Cannes Lions
GREY CANADA, Toronto / SALVATION ARMY / 2017
Overview
Entries
Credits
Description
Qualitative research into Canadians’ attitudes around poverty reaffirmed the notion that poverty=homelessness. But The Salvation Army’s own research as well as stakeholder interviews revealed a strikingly different picture of who was leaning on the organization most: people with families, full time jobs, and roofs over their head.
In hearing these cases an important insight was revealed - that poverty is good at hiding. Functioning people who don’t live on the street are great at showing a better life than they really live. They often work full-time jobs but struggle to pay their monthly bills. Even working two jobs at 80-hours a week at minimum wage, there’s a chance they can’t afford hydro, to put food on the table or clothe their family.
So we revealed that the very poverty people thought existed in neighbourhoods far from theirs, was right under their nose, hiding behind a seemingly fine exterior.
Execution
In spring, an “Open House” exhibit was staged in a residential neighbourhood. It provided an authentic, immersive experience with visual displays that highlighted poverty facts. Over 40 hidden cameras filmed people’s reactions to create a :90sec video on The Salvation Army’s website, YouTube and Facebook pages.
Website visitors could take a 360-virtual tour of the home to uncover stats related to poverty. Traffic was driven through links in web banners and in our online video.
In November, film, print and radio launched the second phase of the campaign.
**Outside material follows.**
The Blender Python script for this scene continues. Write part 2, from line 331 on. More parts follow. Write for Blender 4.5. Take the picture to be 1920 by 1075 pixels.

On The Salvation Army’s Facebook page, we utilised 360 images to reveal a side of the holidays that most of us never see. At first glance, our posts looked like happy holiday cards. But once users engaged the 360 feature to further explore the images (each shot in a real home with real families) – it revealed how easily poverty hides.
Outcome
Online donations increased 67% during the campaign vs. prior year.
Successful in our goal to drive awareness and relevancy through increased social and digital engagement as well as increased web traffic – a key indicator that we’d engaged the Millennial target.
YouTube:
Yearly views saw a 57% increase YOY, with more efficient CPVs delivered across the year – an important metric when working with charitable budgets.
All Media:
Increase in VTR YoY by 7% (from 23% to 30%).
1212% increase in mentions of Salvation Army post spring campaign launch.
Facebook:
Campaign delivered a VTR of 31.23%, well above industry and previous campaign averages of 25%.
Overall impressions of 11MM from Facebook alone and over 2.3MM engagements.
Twitter:
Impressions of over 2.5MM with average VTR of 30%, doubling the Twitter benchmark set for non-profits (15.4%).
Earned Media:
Both campaigns were covered in over 120 publications with over 1.4MM estimated readership/coverage views.